··· GIVEN DATA
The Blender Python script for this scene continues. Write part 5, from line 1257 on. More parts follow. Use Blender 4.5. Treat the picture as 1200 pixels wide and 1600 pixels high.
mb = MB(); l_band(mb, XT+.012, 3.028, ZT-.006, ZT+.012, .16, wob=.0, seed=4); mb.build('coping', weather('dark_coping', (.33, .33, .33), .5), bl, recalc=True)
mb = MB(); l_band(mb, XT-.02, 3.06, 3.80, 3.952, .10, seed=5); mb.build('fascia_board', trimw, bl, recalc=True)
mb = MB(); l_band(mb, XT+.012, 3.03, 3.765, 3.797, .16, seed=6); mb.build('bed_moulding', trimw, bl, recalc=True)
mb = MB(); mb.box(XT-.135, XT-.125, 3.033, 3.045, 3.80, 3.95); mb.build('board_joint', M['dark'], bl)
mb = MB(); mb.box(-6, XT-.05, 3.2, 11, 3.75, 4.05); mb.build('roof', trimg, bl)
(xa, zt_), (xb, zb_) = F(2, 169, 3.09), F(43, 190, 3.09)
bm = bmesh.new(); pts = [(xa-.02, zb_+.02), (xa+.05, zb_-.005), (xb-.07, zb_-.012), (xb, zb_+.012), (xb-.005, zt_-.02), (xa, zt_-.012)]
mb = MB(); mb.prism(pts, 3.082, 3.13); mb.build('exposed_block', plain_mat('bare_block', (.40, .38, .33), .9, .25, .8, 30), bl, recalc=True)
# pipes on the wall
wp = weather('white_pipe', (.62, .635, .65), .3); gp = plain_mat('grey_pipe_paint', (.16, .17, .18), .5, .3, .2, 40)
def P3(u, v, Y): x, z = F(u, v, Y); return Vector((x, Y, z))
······
SET TASK —
Without changing a word, restate the whole listing.

COMPLETED EXERCISE —
The Blender Python script for this scene continues. Write part 5, from line 1257 on. More parts follow. Use Blender 4.5. Treat the picture as 1200 pixels wide and 1600 pixels high.
mb = MB(); l_band(mb, XT+.012, 3.028, ZT-.006, ZT+.012, .16, wob=.0, seed=4); mb.build('coping', weather('dark_coping', (.33, .33, .33), .5), bl, recalc=True)
mb = MB(); l_band(mb, XT-.02, 3.06, 3.80, 3.952, .10, seed=5); mb.build('fascia_board', trimw, bl, recalc=True)
mb = MB(); l_band(mb, XT+.012, 3.03, 3.765, 3.797, .16, seed=6); mb.build('bed_moulding', trimw, bl, recalc=True)
mb = MB(); mb.box(XT-.135, XT-.125, 3.033, 3.045, 3.80, 3.95); mb.build('board_joint', M['dark'], bl)
mb = MB(); mb.box(-6, XT-.05, 3.2, 11, 3.75, 4.05); mb.build('roof', trimg, bl)
(xa, zt_), (xb, zb_) = F(2, 169, 3.09), F(43, 190, 3.09)
bm = bmesh.new(); pts = [(xa-.02, zb_+.02), (xa+.05, zb_-.005), (xb-.07, zb_-.012), (xb, zb_+.012), (xb-.005, zt_-.02), (xa, zt_-.012)]
mb = MB(); mb.prism(pts, 3.082, 3.13); mb.build('exposed_block', plain_mat('bare_block', (.40, .38, .33), .9, .25, .8, 30), bl, recalc=True)
# pipes on the wall
wp = weather('white_pipe', (.62, .635, .65), .3); gp = plain_mat('grey_pipe_paint', (.16, .17, .18), .5, .3, .2, 40)
def P3(u, v, Y): x, z = F(u, v, Y); return Vector((x, Y, z))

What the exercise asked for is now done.